Missouri’s new Data Protection Disclosure Law.
Although maybe unnoticed, a month ago Missouri finally joined that heady club called “States which have Data Privacy Laws”.
On 28th August, the “Missouri Data Breach Notification Law”, or House Bill 62 took effect, not protecting, but at least enforcing care and attention of residents personal information (Social Security Numbers, Driver’s Licence Numbers, and information which could be used to access a residents financial accounts). Note I use the word “resident”, because, as with the other 47 or so State laws, this one applies to the Residents of Missouri, not to the businesses. If you have Missouri resident information in your datacenter in Tinbuktoo, you are still required (under civil and actual damages) to comply.
The full text of the law can be found on the excellent HuschBlackwell site, but the interesting points are:
- This law applies to Personal Health Information (PHI) as well as Personally Identifiable Information (PII)
- The law applies to both “customer” data, as well as “employee” data – it basically applies to every resident of Missouri.
- If you loose more than 1000 individual records, you need to tell the Attorney General.
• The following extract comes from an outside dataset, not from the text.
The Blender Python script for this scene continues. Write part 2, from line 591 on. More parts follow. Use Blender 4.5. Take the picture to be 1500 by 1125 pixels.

Non compliance means civil damages.
- If you determine that the exposure of data is “unlikely” due to protective measures (or you believe the device was destroyed etc), you can elect not to disclose, but you MUST fully document the investigation and keep records for 5 years.
As with all these laws, if you hold Missouri resident data, you should approach your legal team and assess any additional risk (and mitigating measures) that you might now be subject to.
To keep you in the loop, the list States without, or with very weak data disclosure laws is now Alabama, Kentucky, Mississippi, New Mexico, and South Dakota.